>> Begin

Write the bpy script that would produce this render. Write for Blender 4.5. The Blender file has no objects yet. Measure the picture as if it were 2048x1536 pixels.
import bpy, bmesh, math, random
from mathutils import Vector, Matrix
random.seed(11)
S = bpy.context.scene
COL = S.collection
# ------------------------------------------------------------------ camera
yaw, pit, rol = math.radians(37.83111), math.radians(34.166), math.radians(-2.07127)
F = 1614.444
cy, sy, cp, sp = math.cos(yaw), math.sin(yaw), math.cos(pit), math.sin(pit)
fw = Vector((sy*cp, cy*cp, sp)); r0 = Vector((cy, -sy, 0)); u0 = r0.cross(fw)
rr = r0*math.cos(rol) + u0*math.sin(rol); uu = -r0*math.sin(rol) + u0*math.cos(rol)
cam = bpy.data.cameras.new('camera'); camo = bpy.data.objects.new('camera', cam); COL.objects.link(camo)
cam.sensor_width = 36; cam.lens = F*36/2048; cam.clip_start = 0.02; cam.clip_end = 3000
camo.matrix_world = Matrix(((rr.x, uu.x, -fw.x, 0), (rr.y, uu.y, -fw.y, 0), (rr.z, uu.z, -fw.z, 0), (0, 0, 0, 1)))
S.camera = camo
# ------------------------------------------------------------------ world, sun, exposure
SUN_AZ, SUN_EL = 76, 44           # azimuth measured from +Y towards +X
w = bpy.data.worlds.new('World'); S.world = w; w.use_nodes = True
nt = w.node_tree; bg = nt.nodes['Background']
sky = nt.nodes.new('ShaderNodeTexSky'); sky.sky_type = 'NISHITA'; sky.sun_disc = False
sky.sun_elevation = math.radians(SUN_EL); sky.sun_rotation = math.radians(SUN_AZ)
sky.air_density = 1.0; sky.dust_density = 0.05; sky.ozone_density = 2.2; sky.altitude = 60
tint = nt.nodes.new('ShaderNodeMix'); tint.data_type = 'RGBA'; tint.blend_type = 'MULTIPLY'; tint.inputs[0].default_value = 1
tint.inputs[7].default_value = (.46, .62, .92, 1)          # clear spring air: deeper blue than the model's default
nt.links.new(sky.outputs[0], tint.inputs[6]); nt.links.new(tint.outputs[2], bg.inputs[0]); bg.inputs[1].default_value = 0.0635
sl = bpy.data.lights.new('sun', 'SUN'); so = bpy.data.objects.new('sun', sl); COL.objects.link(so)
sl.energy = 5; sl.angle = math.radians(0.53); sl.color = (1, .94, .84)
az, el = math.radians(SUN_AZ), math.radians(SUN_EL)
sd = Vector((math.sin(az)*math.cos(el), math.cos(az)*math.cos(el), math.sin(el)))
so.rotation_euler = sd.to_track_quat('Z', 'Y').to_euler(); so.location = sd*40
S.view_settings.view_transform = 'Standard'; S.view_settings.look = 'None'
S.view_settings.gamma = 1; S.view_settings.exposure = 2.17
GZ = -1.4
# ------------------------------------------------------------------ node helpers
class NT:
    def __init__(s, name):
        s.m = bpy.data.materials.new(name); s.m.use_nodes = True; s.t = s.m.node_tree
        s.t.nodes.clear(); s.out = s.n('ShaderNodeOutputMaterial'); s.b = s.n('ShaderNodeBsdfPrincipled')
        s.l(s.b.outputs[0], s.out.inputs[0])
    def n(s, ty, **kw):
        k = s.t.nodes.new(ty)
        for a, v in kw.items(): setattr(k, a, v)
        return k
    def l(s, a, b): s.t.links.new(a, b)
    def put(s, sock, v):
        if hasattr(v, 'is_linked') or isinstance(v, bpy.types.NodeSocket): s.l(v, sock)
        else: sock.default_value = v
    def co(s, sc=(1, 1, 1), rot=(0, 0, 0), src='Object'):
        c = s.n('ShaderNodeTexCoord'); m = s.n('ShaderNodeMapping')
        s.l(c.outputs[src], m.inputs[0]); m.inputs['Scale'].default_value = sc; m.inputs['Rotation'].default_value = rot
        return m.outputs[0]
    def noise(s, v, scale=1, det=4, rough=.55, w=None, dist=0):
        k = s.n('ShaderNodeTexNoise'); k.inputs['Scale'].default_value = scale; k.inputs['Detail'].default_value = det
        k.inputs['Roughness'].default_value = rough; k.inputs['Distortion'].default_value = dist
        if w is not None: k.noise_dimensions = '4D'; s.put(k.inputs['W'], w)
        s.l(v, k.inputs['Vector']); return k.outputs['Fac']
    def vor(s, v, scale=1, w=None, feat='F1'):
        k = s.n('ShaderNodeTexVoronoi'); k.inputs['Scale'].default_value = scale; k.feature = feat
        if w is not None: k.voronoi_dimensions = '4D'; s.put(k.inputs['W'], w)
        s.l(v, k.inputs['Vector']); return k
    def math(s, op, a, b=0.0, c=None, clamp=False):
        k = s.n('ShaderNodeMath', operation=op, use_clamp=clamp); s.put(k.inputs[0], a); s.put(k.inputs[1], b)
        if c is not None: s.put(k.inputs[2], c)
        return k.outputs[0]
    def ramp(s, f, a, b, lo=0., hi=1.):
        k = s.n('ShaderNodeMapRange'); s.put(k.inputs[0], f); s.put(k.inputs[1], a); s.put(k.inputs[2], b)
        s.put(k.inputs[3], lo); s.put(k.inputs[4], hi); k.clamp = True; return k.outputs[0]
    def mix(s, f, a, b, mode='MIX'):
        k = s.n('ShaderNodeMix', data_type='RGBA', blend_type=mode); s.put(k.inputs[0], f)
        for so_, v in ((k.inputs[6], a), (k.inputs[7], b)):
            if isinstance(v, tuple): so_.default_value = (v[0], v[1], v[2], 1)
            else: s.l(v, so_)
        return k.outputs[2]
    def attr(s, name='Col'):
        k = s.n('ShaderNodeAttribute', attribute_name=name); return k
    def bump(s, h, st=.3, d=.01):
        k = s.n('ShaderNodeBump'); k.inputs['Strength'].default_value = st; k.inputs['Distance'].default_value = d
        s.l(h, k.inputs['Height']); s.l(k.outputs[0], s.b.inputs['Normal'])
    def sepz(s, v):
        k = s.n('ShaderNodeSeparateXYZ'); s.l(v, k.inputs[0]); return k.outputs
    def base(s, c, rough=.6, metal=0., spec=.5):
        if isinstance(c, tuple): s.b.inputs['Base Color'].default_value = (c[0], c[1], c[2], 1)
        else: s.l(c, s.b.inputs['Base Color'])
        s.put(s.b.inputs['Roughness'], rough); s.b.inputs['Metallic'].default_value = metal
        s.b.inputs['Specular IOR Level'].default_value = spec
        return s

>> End

Set down the listing in full, keeping every word exactly as it is.

Final answer ::
Write the bpy script that would produce this render. Write for Blender 4.5. The Blender file has no objects yet. Measure the picture as if it were 2048x1536 pixels.
import bpy, bmesh, math, random
from mathutils import Vector, Matrix
random.seed(11)
S = bpy.context.scene
COL = S.collection
# ------------------------------------------------------------------ camera
yaw, pit, rol = math.radians(37.83111), math.radians(34.166), math.radians(-2.07127)
F = 1614.444
cy, sy, cp, sp = math.cos(yaw), math.sin(yaw), math.cos(pit), math.sin(pit)
fw = Vector((sy*cp, cy*cp, sp)); r0 = Vector((cy, -sy, 0)); u0 = r0.cross(fw)
rr = r0*math.cos(rol) + u0*math.sin(rol); uu = -r0*math.sin(rol) + u0*math.cos(rol)
cam = bpy.data.cameras.new('camera'); camo = bpy.data.objects.new('camera', cam); COL.objects.link(camo)
cam.sensor_width = 36; cam.lens = F*36/2048; cam.clip_start = 0.02; cam.clip_end = 3000
camo.matrix_world = Matrix(((rr.x, uu.x, -fw.x, 0), (rr.y, uu.y, -fw.y, 0), (rr.z, uu.z, -fw.z, 0), (0, 0, 0, 1)))
S.camera = camo
# ------------------------------------------------------------------ world, sun, exposure
SUN_AZ, SUN_EL = 76, 44           # azimuth measured from +Y towards +X
w = bpy.data.worlds.new('World'); S.world = w; w.use_nodes = True
nt = w.node_tree; bg = nt.nodes['Background']
sky = nt.nodes.new('ShaderNodeTexSky'); sky.sky_type = 'NISHITA'; sky.sun_disc = False
sky.sun_elevation = math.radians(SUN_EL); sky.sun_rotation = math.radians(SUN_AZ)
sky.air_density = 1.0; sky.dust_density = 0.05; sky.ozone_density = 2.2; sky.altitude = 60
tint = nt.nodes.new('ShaderNodeMix'); tint.data_type = 'RGBA'; tint.blend_type = 'MULTIPLY'; tint.inputs[0].default_value = 1
tint.inputs[7].default_value = (.46, .62, .92, 1)          # clear spring air: deeper blue than the model's default
nt.links.new(sky.outputs[0], tint.inputs[6]); nt.links.new(tint.outputs[2], bg.inputs[0]); bg.inputs[1].default_value = 0.0635
sl = bpy.data.lights.new('sun', 'SUN'); so = bpy.data.objects.new('sun', sl); COL.objects.link(so)
sl.energy = 5; sl.angle = math.radians(0.53); sl.color = (1, .94, .84)
az, el = math.radians(SUN_AZ), math.radians(SUN_EL)
sd = Vector((math.sin(az)*math.cos(el), math.cos(az)*math.cos(el), math.sin(el)))
so.rotation_euler = sd.to_track_quat('Z', 'Y').to_euler(); so.location = sd*40
S.view_settings.view_transform = 'Standard'; S.view_settings.look = 'None'
S.view_settings.gamma = 1; S.view_settings.exposure = 2.17
GZ = -1.4
# ------------------------------------------------------------------ node helpers
class NT:
    def __init__(s, name):
        s.m = bpy.data.materials.new(name); s.m.use_nodes = True; s.t = s.m.node_tree
        s.t.nodes.clear(); s.out = s.n('ShaderNodeOutputMaterial'); s.b = s.n('ShaderNodeBsdfPrincipled')
        s.l(s.b.outputs[0], s.out.inputs[0])
    def n(s, ty, **kw):
        k = s.t.nodes.new(ty)
        for a, v in kw.items(): setattr(k, a, v)
        return k
    def l(s, a, b): s.t.links.new(a, b)
    def put(s, sock, v):
        if hasattr(v, 'is_linked') or isinstance(v, bpy.types.NodeSocket): s.l(v, sock)
        else: sock.default_value = v
    def co(s, sc=(1, 1, 1), rot=(0, 0, 0), src='Object'):
        c = s.n('ShaderNodeTexCoord'); m = s.n('ShaderNodeMapping')
        s.l(c.outputs[src], m.inputs[0]); m.inputs['Scale'].default_value = sc; m.inputs['Rotation'].default_value = rot
        return m.outputs[0]
    def noise(s, v, scale=1, det=4, rough=.55, w=None, dist=0):
        k = s.n('ShaderNodeTexNoise'); k.inputs['Scale'].default_value = scale; k.inputs['Detail'].default_value = det
        k.inputs['Roughness'].default_value = rough; k.inputs['Distortion'].default_value = dist
        if w is not None: k.noise_dimensions = '4D'; s.put(k.inputs['W'], w)
        s.l(v, k.inputs['Vector']); return k.outputs['Fac']
    def vor(s, v, scale=1, w=None, feat='F1'):
        k = s.n('ShaderNodeTexVoronoi'); k.inputs['Scale'].default_value = scale; k.feature = feat
        if w is not None: k.voronoi_dimensions = '4D'; s.put(k.inputs['W'], w)
        s.l(v, k.inputs['Vector']); return k
    def math(s, op, a, b=0.0, c=None, clamp=False):
        k = s.n('ShaderNodeMath', operation=op, use_clamp=clamp); s.put(k.inputs[0], a); s.put(k.inputs[1], b)
        if c is not None: s.put(k.inputs[2], c)
        return k.outputs[0]
    def ramp(s, f, a, b, lo=0., hi=1.):
        k = s.n('ShaderNodeMapRange'); s.put(k.inputs[0], f); s.put(k.inputs[1], a); s.put(k.inputs[2], b)
        s.put(k.inputs[3], lo); s.put(k.inputs[4], hi); k.clamp = True; return k.outputs[0]
    def mix(s, f, a, b, mode='MIX'):
        k = s.n('ShaderNodeMix', data_type='RGBA', blend_type=mode); s.put(k.inputs[0], f)
        for so_, v in ((k.inputs[6], a), (k.inputs[7], b)):
            if isinstance(v, tuple): so_.default_value = (v[0], v[1], v[2], 1)
            else: s.l(v, so_)
        return k.outputs[2]
    def attr(s, name='Col'):
        k = s.n('ShaderNodeAttribute', attribute_name=name); return k
    def bump(s, h, st=.3, d=.01):
        k = s.n('ShaderNodeBump'); k.inputs['Strength'].default_value = st; k.inputs['Distance'].default_value = d
        s.l(h, k.inputs['Height']); s.l(k.outputs[0], s.b.inputs['Normal'])
    def sepz(s, v):
        k = s.n('ShaderNodeSeparateXYZ'); s.l(v, k.inputs[0]); return k.outputs
    def base(s, c, rough=.6, metal=0., spec=.5):
        if isinstance(c, tuple): s.b.inputs['Base Color'].default_value = (c[0], c[1], c[2], 1)
        else: s.l(c, s.b.inputs['Base Color'])
        s.put(s.b.inputs['Roughness'], rough); s.b.inputs['Metallic'].default_value = metal
        s.b.inputs['Specular IOR Level'].default_value = spec
        return s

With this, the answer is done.